The documentary film based on Slavery by Another Name was directed by distinguished filmmaker Sam Pollard, with more than $1.5 million in funding from the National Endowment for the Humanities, the W.K. Kellogg Foundation, and major corporate sponsors.
Blackmon is a much sought after lecturer on race, history and social memory. In Spring 2010, he was invited by Attorney General Eric Holder to present a lecture to senior Department of Justice of officials in Washington D.C. He also has lectured at Harvard School of Law, Yale University, Princeton, the New School, Emory University, Vanderbilt School of Law, the Clinton and Lincoln presidential libraries, and many other institutions.

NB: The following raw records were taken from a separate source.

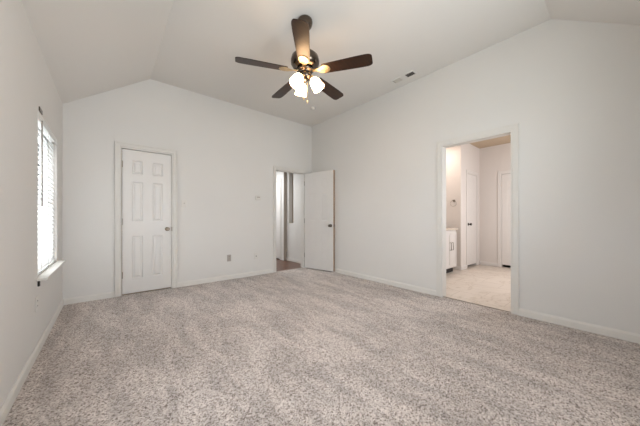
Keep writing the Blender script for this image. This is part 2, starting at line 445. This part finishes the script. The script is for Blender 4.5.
# door 1: closed six-panel closet door in the back wall
d1 = structure(empty('door_1', (CX0, YB, 0)), 'closed white six panel closet door with round knob')
def child(mb, name, m_, parent, bevel=0, **k):
    o = mb.build(name, m_, None, bevel, **k)
    o.parent = parent; o.matrix_parent_inverse = Matrix.Translation(-parent.location)
    return o
child(frame_pts(MB(), 'y', YB, -1, CX0, CX1, DH, .057, .018, .009), 'casing', M['trim'], d1, .003)
child(jamb('y', YB-.001, YB+T, CX0, CX1, DH), 'jamb', M['trim'], d1)
s1 = slab_mesh(.591, 2.015, relief=.011).build('door_slab', M['door'], None, weld=True); s1.location = (CX0+.025, YB+.022, .016)
s1.parent = d1; s1.matrix_parent_inverse = Matrix.Translation(-d1.location)
child(knob_mesh((.689, YB+.022, .907), (0,-1,0)), 'door_knob', M['nickel'], d1)
child(MB().box((.7425, YB-.004, .872), (.7535, YB+.03, .94)), 'strike_plate', M['nickel'], d1, .001)
for hz in (.28, 1.02, 1.82):
    child(hinge_mesh((CX0+.0195, YB+.014, hz), (1, 0, 0)), 'hinge', M['nickel'], d1)

# door 2: hall door, standing open against the right wall
d2 = structure(empty('door_2', (EX1, YB, 0)), 'white door standing open against the right wall')
child(frame_pts(MB(), 'y', YB, -1, EX0, EX1, DH), 'casing', M['trim'], d2, .003)
child(jamb('y', YB-.001, YB+T, EX0, EX1, DH), 'jamb', M['trim'], d2)
hx, hy = 3.250, YB-.022
tip = Vector((3.416, 3.660, 0)) - Vector((hx, hy, 0)); dirv = tip.normalized(); dw = tip.length
ang = math.atan2(dirv.y, dirv.x)
s2 = slab_mesh(dw, 2.015, relief=.0022).build('door_slab', M['door'], None, weld=True)
s2.location = (hx, hy, .016); s2.rotation_euler.z = ang
s2.parent = d2; s2.matrix_parent_inverse = Matrix.Translation(-d2.location)
nl = Vector((dirv.y, -dirv.x, 0))                     # visible face looks this way
if nl.x > 0: nl = -nl
flip = -1 if (Matrix.Rotation(ang, 3, 'Z') @ Vector((0,1,0))).dot(nl) > 0 else 1
if flip == -1:
    s2.location = Vector((hx, hy, .016)) - (Matrix.Rotation(ang, 3, 'Z') @ Vector((0,.035,0)))
base = Vector((hx, hy, 0))
kp = base + dirv*(dw-.062); kp.z = .925
child(knob_mesh(kp, nl), 'door_knob', M['pewter'], d2)
ed = base + dirv*(dw+.0012) - nl*.0175; ed.z = .016+1.0075
child(MB().obox(ed, dirv*.001, nl*.0172, (0,0,1.0075)), 'edge_strip', M['edge'], d2)
lp = base + dirv*(dw+.003) - nl*.0175; lp.z = .925
child(MB().obox(lp, dirv*.001, nl*.0125, (0,0,.028)), 'latch_plate', M['pewter'], d2)
for hz in (.28, 1.02, 1.82):
    child(hinge_mesh((hx+.004, YB-.008, hz), dirv), 'hinge', M['nickel'], d2)

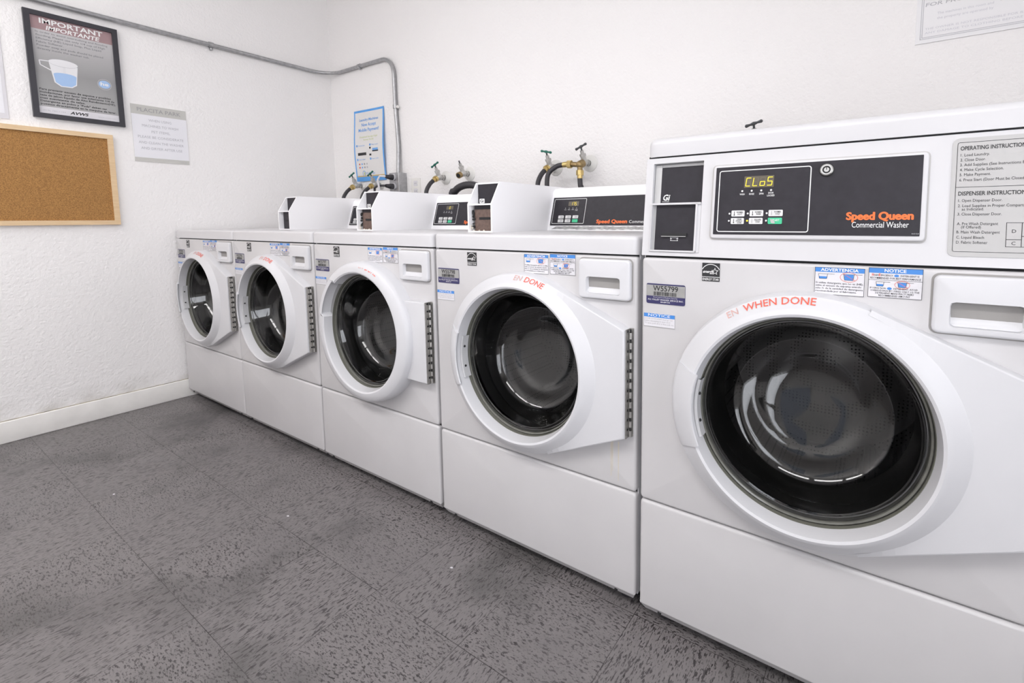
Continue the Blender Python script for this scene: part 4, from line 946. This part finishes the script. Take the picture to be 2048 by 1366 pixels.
# conduit
pts = []
zc = 1.991; xa = XL+0.015; yb = YB-0.015; rb = 0.13
pts += [(xa, -2.4, zc), (xa, -1.0, zc), (xa, 0.2, zc), (xa, yb-rb, zc)]
for k in range(1, 9): a = R(90*k/8); pts.append((xa+rb*(1-math.cos(a)), yb-rb+rb*math.sin(a), zc))
xd = 0.678; rb2 = 0.11
pts += [(xa+rb+0.15, yb, zc), (xd-rb2, yb, zc)]
for k in range(1, 9): a = R(90*k/8); pts.append((xd-rb2+rb2*math.sin(a), yb, zc-rb2*(1-math.cos(a))))
pts += [(xd+0.002, yb, 1.7), (xd+0.018, yb, 1.45), (xd+0.018, yb-0.01, 1.28)]
b = MB(); b.tube(pts, 0.0112, STEEL, 14); 
con = tag(b.build('conduit'), 'grey steel conduit running along both walls and down to the junction box', 'conduit')
def strap(P, d, off):
    b = MB(); P = Vector(P); d = Vector(d).normalized(); b.cyl(P-d*0.011, P+d*0.011, 0.0150, STEEL, 14)
    o = Vector(off); b.ball(P+o, 0.010, STEEL if P.z > 1.8 else FLANGEW, N=8); b.build('strap', con)
strap((xa, 0.242, zc), (0, 1, 0), (-0.002, 0, -0.022)); strap((0.335, yb, zc), (1, 0, 0), (0, 0.0, -0.012)); strap((xd+0.003, yb, 1.687), (0, 0, 1), (0.022, 0, -0.003)); strap((xa, -1.35, zc), (0, 1, 0), (-0.002, 0, -0.022))
# ------------------------------------------------------------------ back wall items
# junction box with two plugs
t = empty('junction_box', (0.70, YB, 1.22), 'grey metal junction box at the foot of the conduit with two plugs', 'junction box')
b = MB(); b.slab(FRONT((-0.70, 0, -1.22)), 0.655, 0.745, 1.155, 1.281, 0, 0.062, STEEL, rad=0.004, bev=0.003); b.build('box', t)
plugs = []
for zz in (1.252, 1.196):
    b = MB(); b.cyl((0.0, -0.062, zz-1.22), (0.0, -0.072, zz-1.22), 0.021, LABELW, 16); b.cyl((0, -0.072, zz-1.22), (-0.002, -0.092, zz-1.22), 0.018, RUBBER, 14, 0.016); b.cyl((-0.002, -0.092, zz-1.22), (-0.008, -0.118, zz-1.217), 0.015, RUBBER, 14, 0.010); pl_ = b.build('plug', t); plugs.append(pl_)
J0 = Vector((0.70, YB, 1.22))
b = MB(); b.tube([Vector(p)-J0 for p in [(0.692, YB-0.117, 1.255), (0.676, YB-0.145, 1.256), (0.662, YB-0.150, 1.235), (0.664, YB-0.145, 1.19), (0.66, YB-0.14, 1.10), (0.66, YB-0.14, 0.9)]], 0.0065, LABELW, 10)
o = b.build('cord', plugs[0]); o['label'] = 'white cord'
b = MB(); b.tube([Vector(p)-J0 for p in [(0.692, YB-0.117, 1.199), (0.65, YB-0.140, 1.20), (0.585, YB-0.12, 1.19), (0.57, YB-0.11, 1.12), (0.57, YB-0.11, 0.9)]], 0.0070, RUBBER, 10)
o = b.build('cord', plugs[1]); o['label'] = 'black cord'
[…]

The Journal’s coverage of Hurricane Katrina received a special National Headliner award in 2006. In 2000, the National Association of Black Journalists honored Blackmon for his stories revealing the secret role of J.P. Morgan & Co. during the 1960s in funneling funds to opponents of the Civil Rights Movement.
Prior to his work at The Wall Street Journal, Blackmon covered race and politics at the Atlanta Journal Constitution for seven years. His reporting on corruption at Atlanta City Hall in the 1990s helped lead to the conviction and imprisonment of eight city officials, including two former councilmen and the city’s chief investment officer.

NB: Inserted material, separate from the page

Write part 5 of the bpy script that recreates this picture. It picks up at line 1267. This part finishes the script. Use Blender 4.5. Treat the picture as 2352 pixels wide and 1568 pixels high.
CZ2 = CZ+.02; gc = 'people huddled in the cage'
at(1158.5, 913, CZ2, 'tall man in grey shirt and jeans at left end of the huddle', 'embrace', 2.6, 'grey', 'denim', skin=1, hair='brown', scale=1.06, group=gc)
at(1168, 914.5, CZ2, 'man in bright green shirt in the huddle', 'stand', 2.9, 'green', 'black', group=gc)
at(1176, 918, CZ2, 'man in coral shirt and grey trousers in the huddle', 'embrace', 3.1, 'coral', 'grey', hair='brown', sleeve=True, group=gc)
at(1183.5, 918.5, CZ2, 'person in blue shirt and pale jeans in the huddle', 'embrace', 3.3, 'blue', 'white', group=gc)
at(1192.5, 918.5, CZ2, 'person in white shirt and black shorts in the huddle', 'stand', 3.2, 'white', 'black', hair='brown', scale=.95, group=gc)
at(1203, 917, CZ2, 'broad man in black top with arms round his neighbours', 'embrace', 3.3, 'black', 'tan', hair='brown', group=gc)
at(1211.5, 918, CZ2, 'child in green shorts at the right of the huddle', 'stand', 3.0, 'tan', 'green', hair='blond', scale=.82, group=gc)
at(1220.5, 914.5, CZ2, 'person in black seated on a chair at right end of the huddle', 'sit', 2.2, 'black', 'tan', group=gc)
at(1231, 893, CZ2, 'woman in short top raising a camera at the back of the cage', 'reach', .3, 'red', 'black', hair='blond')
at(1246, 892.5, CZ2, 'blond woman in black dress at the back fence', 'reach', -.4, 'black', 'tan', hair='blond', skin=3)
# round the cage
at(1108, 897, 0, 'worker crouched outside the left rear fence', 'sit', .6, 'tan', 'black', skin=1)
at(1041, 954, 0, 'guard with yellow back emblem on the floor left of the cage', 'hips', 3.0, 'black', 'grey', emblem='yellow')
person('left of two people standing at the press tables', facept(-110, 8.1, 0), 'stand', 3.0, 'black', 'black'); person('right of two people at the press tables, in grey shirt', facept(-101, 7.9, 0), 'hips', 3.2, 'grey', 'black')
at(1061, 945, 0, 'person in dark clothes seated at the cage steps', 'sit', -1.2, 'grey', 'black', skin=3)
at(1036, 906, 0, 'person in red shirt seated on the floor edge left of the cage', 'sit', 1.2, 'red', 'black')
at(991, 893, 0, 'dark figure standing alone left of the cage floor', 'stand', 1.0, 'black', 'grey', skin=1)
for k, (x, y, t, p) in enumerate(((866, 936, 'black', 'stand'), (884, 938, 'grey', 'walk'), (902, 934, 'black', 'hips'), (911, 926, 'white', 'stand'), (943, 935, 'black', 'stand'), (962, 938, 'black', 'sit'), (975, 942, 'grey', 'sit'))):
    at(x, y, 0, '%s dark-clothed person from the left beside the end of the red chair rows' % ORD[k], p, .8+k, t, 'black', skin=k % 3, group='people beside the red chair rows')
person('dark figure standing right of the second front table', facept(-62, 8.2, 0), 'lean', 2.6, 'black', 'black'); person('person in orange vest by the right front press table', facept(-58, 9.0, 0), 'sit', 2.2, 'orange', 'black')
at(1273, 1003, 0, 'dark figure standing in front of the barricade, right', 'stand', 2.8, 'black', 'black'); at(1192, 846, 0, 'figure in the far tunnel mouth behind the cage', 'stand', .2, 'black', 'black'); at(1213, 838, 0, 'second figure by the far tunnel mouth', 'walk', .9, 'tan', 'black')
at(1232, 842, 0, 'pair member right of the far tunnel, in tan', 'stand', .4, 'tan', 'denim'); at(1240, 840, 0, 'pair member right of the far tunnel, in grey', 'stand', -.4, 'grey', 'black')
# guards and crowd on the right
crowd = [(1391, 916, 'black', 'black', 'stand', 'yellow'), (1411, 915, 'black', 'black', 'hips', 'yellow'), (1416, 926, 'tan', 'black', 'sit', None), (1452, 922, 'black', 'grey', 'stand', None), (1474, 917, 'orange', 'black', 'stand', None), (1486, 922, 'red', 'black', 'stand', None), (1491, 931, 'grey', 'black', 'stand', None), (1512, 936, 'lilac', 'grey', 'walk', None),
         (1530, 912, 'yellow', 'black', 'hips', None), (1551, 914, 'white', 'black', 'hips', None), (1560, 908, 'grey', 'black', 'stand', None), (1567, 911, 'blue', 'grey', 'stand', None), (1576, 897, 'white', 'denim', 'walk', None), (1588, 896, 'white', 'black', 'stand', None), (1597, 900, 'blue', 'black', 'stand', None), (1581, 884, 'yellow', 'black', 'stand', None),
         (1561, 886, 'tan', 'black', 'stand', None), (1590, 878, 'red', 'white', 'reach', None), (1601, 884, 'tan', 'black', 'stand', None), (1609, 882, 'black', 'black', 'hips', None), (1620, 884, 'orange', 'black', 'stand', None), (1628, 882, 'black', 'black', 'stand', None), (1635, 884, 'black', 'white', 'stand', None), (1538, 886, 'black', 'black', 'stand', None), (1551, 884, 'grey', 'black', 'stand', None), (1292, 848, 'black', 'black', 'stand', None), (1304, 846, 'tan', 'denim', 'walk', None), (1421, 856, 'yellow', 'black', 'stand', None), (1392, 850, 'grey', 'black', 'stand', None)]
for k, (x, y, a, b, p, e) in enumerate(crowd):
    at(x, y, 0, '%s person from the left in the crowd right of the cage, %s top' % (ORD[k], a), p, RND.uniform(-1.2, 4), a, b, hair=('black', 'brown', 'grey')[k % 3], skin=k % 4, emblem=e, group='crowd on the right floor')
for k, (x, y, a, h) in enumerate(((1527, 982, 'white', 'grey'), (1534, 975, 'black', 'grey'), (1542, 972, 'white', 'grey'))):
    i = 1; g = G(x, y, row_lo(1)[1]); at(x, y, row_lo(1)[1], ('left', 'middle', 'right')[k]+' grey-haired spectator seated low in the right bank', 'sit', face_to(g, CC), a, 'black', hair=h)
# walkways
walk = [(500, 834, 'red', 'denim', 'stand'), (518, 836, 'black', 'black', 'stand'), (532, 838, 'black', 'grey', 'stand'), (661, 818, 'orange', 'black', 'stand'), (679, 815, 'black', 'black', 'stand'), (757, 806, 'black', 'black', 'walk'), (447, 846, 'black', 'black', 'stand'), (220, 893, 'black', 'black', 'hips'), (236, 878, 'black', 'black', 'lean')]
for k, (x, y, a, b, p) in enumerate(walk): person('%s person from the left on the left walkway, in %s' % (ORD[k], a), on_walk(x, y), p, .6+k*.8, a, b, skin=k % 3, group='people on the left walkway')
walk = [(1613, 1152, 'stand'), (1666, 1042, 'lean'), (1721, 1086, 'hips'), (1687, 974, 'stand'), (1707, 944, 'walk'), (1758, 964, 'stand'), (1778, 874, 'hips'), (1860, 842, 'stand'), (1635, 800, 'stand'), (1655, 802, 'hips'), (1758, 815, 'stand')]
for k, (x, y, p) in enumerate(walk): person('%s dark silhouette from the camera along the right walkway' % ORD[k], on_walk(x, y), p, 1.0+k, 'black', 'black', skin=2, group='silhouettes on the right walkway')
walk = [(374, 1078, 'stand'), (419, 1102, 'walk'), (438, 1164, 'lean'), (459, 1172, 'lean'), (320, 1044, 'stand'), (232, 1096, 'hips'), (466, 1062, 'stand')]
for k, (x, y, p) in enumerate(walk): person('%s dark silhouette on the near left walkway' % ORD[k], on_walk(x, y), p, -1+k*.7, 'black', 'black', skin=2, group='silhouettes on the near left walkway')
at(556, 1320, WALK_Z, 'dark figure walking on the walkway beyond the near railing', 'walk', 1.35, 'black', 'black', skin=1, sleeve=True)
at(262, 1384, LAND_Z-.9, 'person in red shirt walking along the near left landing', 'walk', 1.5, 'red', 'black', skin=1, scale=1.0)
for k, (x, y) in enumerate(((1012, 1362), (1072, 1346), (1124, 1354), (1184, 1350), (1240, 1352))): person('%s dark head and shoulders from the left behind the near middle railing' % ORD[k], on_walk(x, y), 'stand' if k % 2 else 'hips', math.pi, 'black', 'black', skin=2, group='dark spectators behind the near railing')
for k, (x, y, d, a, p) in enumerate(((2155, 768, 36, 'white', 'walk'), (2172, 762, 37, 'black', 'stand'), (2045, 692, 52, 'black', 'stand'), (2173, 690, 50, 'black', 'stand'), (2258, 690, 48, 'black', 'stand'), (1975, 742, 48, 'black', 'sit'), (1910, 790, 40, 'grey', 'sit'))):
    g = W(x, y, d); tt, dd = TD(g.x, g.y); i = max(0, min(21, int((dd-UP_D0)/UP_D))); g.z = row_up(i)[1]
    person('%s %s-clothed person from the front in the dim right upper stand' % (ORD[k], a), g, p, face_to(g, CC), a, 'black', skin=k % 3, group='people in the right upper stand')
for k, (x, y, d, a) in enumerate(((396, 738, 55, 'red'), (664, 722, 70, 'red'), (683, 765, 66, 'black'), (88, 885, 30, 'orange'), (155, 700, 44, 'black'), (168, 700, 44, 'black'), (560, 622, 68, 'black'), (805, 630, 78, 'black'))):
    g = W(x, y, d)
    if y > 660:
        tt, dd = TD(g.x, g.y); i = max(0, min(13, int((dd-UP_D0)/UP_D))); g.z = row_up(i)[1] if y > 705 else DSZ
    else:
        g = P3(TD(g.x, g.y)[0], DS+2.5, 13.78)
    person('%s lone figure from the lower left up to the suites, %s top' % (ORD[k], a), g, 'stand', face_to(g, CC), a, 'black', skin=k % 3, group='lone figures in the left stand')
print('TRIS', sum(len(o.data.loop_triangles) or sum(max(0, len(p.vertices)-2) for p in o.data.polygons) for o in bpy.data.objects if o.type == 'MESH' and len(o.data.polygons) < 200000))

Slavery by Another Name grew out of his 2001 article on slave labor in The Wall Street Journal. It revealed the use of forced labor by dozens of U.S. corporations and commercial interests in coal mines, timber camps, factories and farms in cities and states across the South, beginning after the Civil War and continuing until the beginning of World War II.
Janet Maslin wrote in the New York Times that the book is “relentless and fascinating” and “will now haunt us all.” New York University Pulitzer Prize winning historian David Levering Lewis says the book reveals “an America holocaust that dare not speak its name, a rivetingly written, terrifying history of six decades of racial degradation in the service of white supremacy.” Bill Moyers called Slavery by Another Name “brilliant” reporting. Cynthia Tucker, Pulitzer winning editorial page editor of the Atlanta Journal-Constitution wrote that Slavery by Another Name “illuminates … an ignominious economic system that depended on coerced labor and didn’t flinch from savagery toward fellow human beings. Blackmon’s exhaustive reportage should put an end to the oft-repeated slander that black Americans tend toward lawlessness.”
Prior to his work at The Wall Street Journal, Blackmon was a reporter for the Atlanta Journal-Constitution where he covered race and politics in Atlanta until 1995. Earlier, he was a reporter for the Arkansas Democrat in 1986-1987, and co-owner and managing editor of the Daily Record from 1987 to 1989, both in Little Rock, Ark.
Raised in Leland, Miss., Blackmon penned his first newspaper story for the weekly Leland Progress at the age of 12. He received his degree in English from Hendrix College in Conway, Ark. He lives in downtown Atlanta and Charlottesville, Va.